◆ Recorded information
»»
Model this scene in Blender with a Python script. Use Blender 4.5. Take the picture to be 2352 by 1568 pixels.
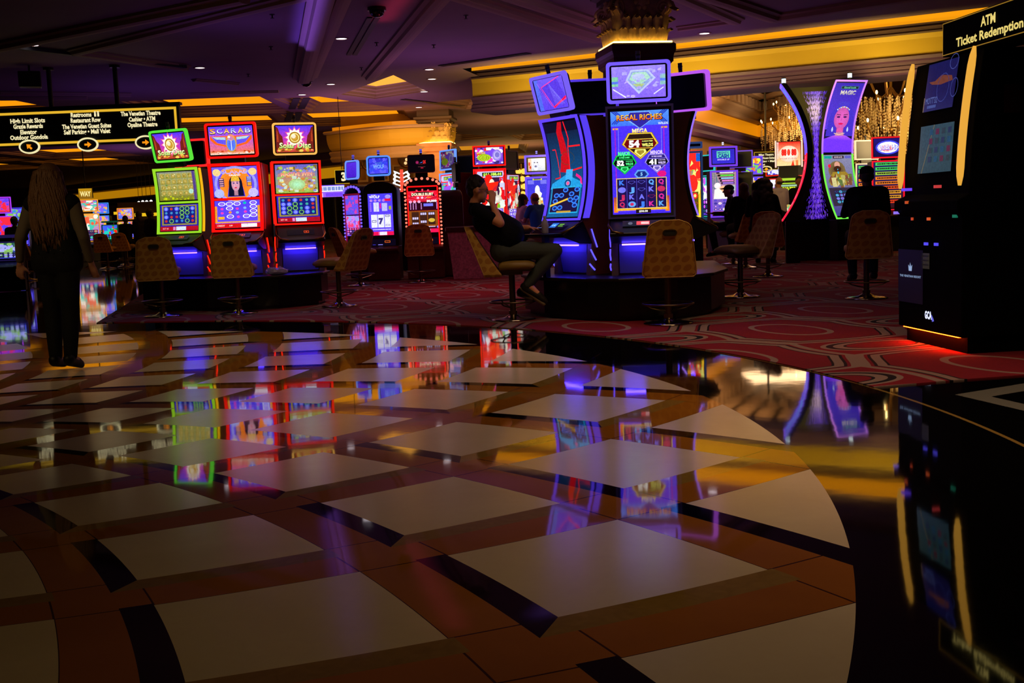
import bpy, bmesh, math, random
from mathutils import Vector, Matrix
for _o in list(bpy.data.objects): bpy.data.objects.remove(_o)
SC = bpy.context.scene
COL = SC.collection
PI = math.pi
R = math.radians

# ------------------------------------------------------------------ camera
FPX, PITCH, ROLL, EYE = 2560.0, 0.113887, 0.0385913, 1.15
fwd = Vector((0, math.cos(PITCH), -math.sin(PITCH)))
_up = Vector((0, math.sin(PITCH), math.cos(PITCH)))
_rt = Vector((1, 0, 0))
rgt = math.cos(ROLL)*_rt - math.sin(ROLL)*_up
upv = math.sin(ROLL)*_rt + math.cos(ROLL)*_up
cam_data = bpy.data.cameras.new('camera')
cam = bpy.data.objects.new('camera', cam_data); COL.objects.link(cam)
cam_data.sensor_width = 36.0; cam_data.lens = FPX/2352*36.0
cam_data.clip_start = 0.05; cam_data.clip_end = 400
cam.matrix_world = Matrix.Translation((0, 0, EYE)) @ Matrix((rgt, upv, -fwd)).transposed().to_4x4()
SC.camera = cam

# ------------------------------------------------------------------ world, view
w = bpy.data.worlds.new('world'); SC.world = w; w.use_nodes = True
w.node_tree.nodes['Background'].inputs[0].default_value = (0.05, 0.035, 0.06, 1)
w.node_tree.nodes['Background'].inputs[1].default_value = 0.012
SC.view_settings.view_transform = 'Standard'; SC.view_settings.look = 'None'
SC.view_settings.exposure = 0.0; SC.view_settings.gamma = 1.0
SC.view_settings.use_curve_mapping = False
SC.cycles.use_denoising = True
SC.cycles.max_bounces = 6; SC.cycles.diffuse_bounces = 2; SC.cycles.glossy_bounces = 4
SC.cycles.sample_clamp_indirect = 4.0
SC.cycles.use_light_tree = True

def ray(px, py):
    return (((px-1176)*rgt + (784-py)*upv)/FPX + fwd)
def atz(px, py, z):
    d = ray(px, py); t = (z-EYE)/d.z; return Vector((d.x*t, d.y*t, z))
def aty(px, py, Y):
    d = ray(px, py); t = Y/d.y; return Vector((d.x*t, Y, EYE+d.z*t))
def xat(px, Y, py=480):
    return aty(px, py, Y).x

def s2l(c):
    return tuple(((v/255)/12.92 if v/255 <= .04045 else ((v/255+.055)/1.055)**2.4) for v in c[:3])

# ------------------------------------------------------------------ added fill lamps for the hall
def area(name, loc, size, col, energy, rot=(0, 0, 0), sizey=None, spread=None):
    d = bpy.data.lights.new(name, 'AREA'); o = bpy.data.objects.new(name, d); COL.objects.link(o)
    d.energy = energy; d.color = col; d.size = size
    if sizey: d.shape = 'RECTANGLE'; d.size_y = sizey
    if spread: d.spread = spread
    o.location = loc; o.rotation_euler = rot
    return o
WARM = (1.0, .60, .22); AMB = (1.0, .43, .05); VIO = (.30, .12, 1.0); MAU = (.55, .18, .75)
# added warm fill lamps over the marble rotunda, unseen above the viewer
area('rotunda_fill', (3.0, 5.2, 4.2), 1.8, (1, .66, .38), 30, (0, 0, 0), spread=R(98))
area('rotunda_fill_rear', (.8, 9.4, 4.2), 2.2, (1, .64, .40), 24, (0, 0, 0), spread=R(110))
area('rotunda_fill_side', (-.4, 3.2, 4.2), 1.4, (1, .66, .14), 2.0, (0, 0, 0), spread=R(100))
area('carpet_fill', (-.6, 17.0, 4.2), 2.0, (1, .35, .45), 36, (0, 0, 0), spread=R(100))  # added pinkish fill over the carpet, no fixture there
area('carpet_fill', (5.0, 16.5, 4.2), 2.0, (1, .40, .30), 6, (0, 0, 0), spread=R(100))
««
◆ Short task
Repeat, exactly and in full, each line from the start of the data to the line that contains "R = math.radians". Pictures do not go in.

◆ Written solution
Model this scene in Blender with a Python script. Use Blender 4.5. Take the picture to be 2352 by 1568 pixels.
import bpy, bmesh, math, random
from mathutils import Vector, Matrix
for _o in list(bpy.data.objects): bpy.data.objects.remove(_o)
SC = bpy.context.scene
COL = SC.collection
PI = math.pi
R = math.radians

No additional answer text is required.